これらの活動を支える形で、例えば、こんな課題に対応するなら、こういうところからデータが取得可能だよということも、情報としてまとめられているようである。
まとめ&考察
日本のエビデンスに基づく政策評価(EBPM)は、これから設計されていく段階であるが、定量的でなければいけないわけではない。 UNDPに学ぶところは、起こしたいインパクトを中長期的に発生させるために無理がない仕組みづくりである。仕組みづくりが、必ずしも定量的な評価と結びつくわけではなく、その仕事がタスクが完了したことが成果であるような0→1のようなものもある。これらの種類の違う介入に対して、それぞれ無理がなく、かつ、当初の目的から外れないかたちで評価手法をデザインすることが大事なのだと思う。

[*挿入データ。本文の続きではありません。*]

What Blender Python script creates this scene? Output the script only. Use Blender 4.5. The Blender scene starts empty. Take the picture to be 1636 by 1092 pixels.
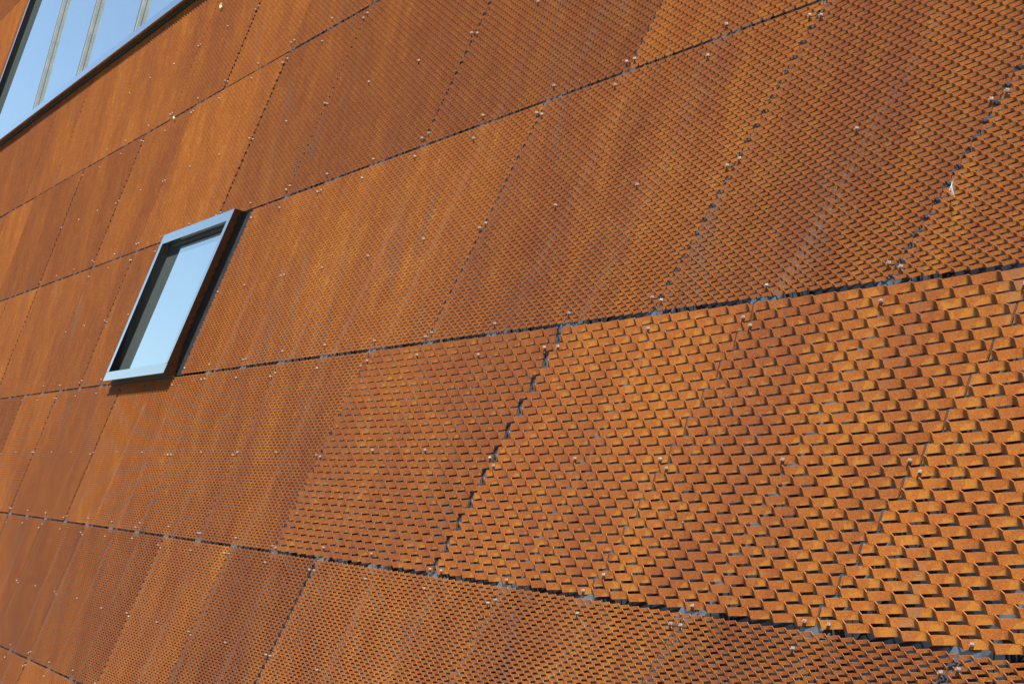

政策は、ガイドラインとしての方向付けを早期にして、全体がおかしな方向にいかないように整えることを存在意義とするところが大きいのだから、その目的を達成するために、評価というのは、寄り添うようなかたちで存在するような位置付けである気がする。
次回は、今回のポートフォリオアプローチで全体を抑えられた思うので、少し狭めて、例えば、定量的な評価がフィットする領域は、どういうもので、逆にフィットしないのはどういう領域なのか、具体例をふまえて考えてみたい。